You can want all day long (and thrice upon the weekends). You can want until you've wanted all you can possibly want. And at the end of it, all you'll have to show are your want-to-be's, your could-have-been's, and your if-only-I-had's, which add up to a lot of nothing.

This year, I challenge you to be a better dad instead of just wanting to be one.

If you're going to make that happen, then you have to choose different things than you chose in the past.

You can start right here, right now, with just two dimes. Yes, I mean two real metal dimes. Not a quarter or a stack of pennies, but two shiny dimes.

Those dimes are 20 minutes of your time that you're going to spend with your kids each day.

Put them somewhere that you'll see them every day. Tape them to your mirror.

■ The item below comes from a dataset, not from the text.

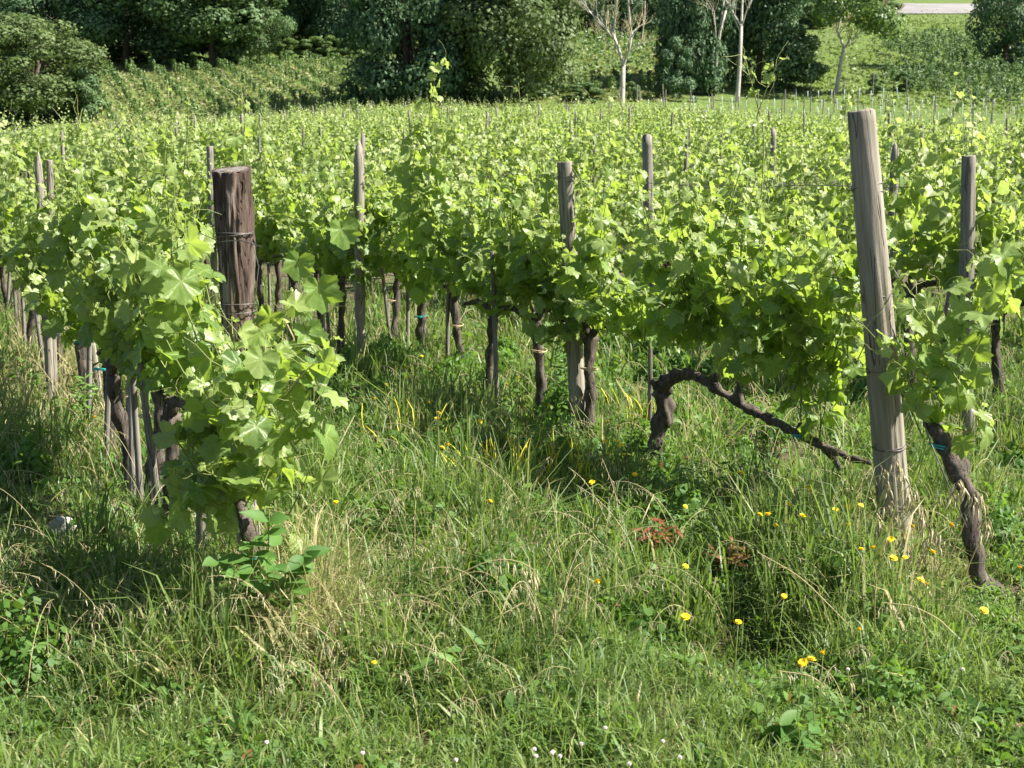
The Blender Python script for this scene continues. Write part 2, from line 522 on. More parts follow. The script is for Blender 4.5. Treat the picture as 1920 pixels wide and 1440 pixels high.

Put them in your pocket (no, the other pocket — the one without your regular change in it).

Every time you see those dimes or run your fingers into them, ask yourself if you spent two dimes' worth of time — 20 minutes — with your kids yet that day.

If you did, that's great. And if you spent more time than that, it's even better.

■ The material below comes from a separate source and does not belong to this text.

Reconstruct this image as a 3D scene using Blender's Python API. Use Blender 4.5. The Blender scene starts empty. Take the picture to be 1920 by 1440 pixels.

But if you didn't spend the time yet, don't beat yourself up about it. I repeat: Do not beat yourself up about it. No recriminations; no yelling. That just wastes your time and energy.

Instead, do something. Choose 20 minutes to spend with your kiddo (or kiddos), and then do it. Make it happen (No, just choosing to do it isn't enough. I'm not going to let you get away through an easy loophole like that!).

If you don't know what to do, just try something. With younger kids, join their imaginary play or fiddle with one of their toys. They'll join you, and when they do, be with them. Focus on them. You can do this. It's only 20 minutes (But you might get hooked, you know.).

For older kids, try one of the many board games we talk about in here. Pick out a movie together. Take a walk.

Be with them. Focus on them. You know the drill.

The next day, look at your two dimes and think about your 20 minutes of time. From there, simply lather, rinse and repeat. You've got it nailed.This might not seem obvious (at least not at first), but your time and your patience are inextricably linked. That's one reason I'm bugging you about spending 20 minutes of your day instead of a whole hour or two.

Before spending time with your kids, do a quick check of your patience levels. Are you low on patience? Feeling harried, harassed, or helpless? If so, pack up those troubles in your ol' kit bag and sit on it for a while.

Just so you know, I struggle with this almost every night. My patience level starts declining around 8 p.m. By the time the kiddo in my life is ready to hear a bedtime story, my patience is mortally wounded and heading for an overly-dramatic death scene.

Being aware of those feelings is the first step. Choosing something different is the second.

Whatever you decide to do during the 20 minutes with your kids that day, pick something that works for your patience level. Don't fall into the “I can do it all!” Superdad trap. None of us can do it all — especially on an ongoing basis.

Your kids regularly need some fun, calm and warm time with you. Start giving it to them this year, two dimes a day.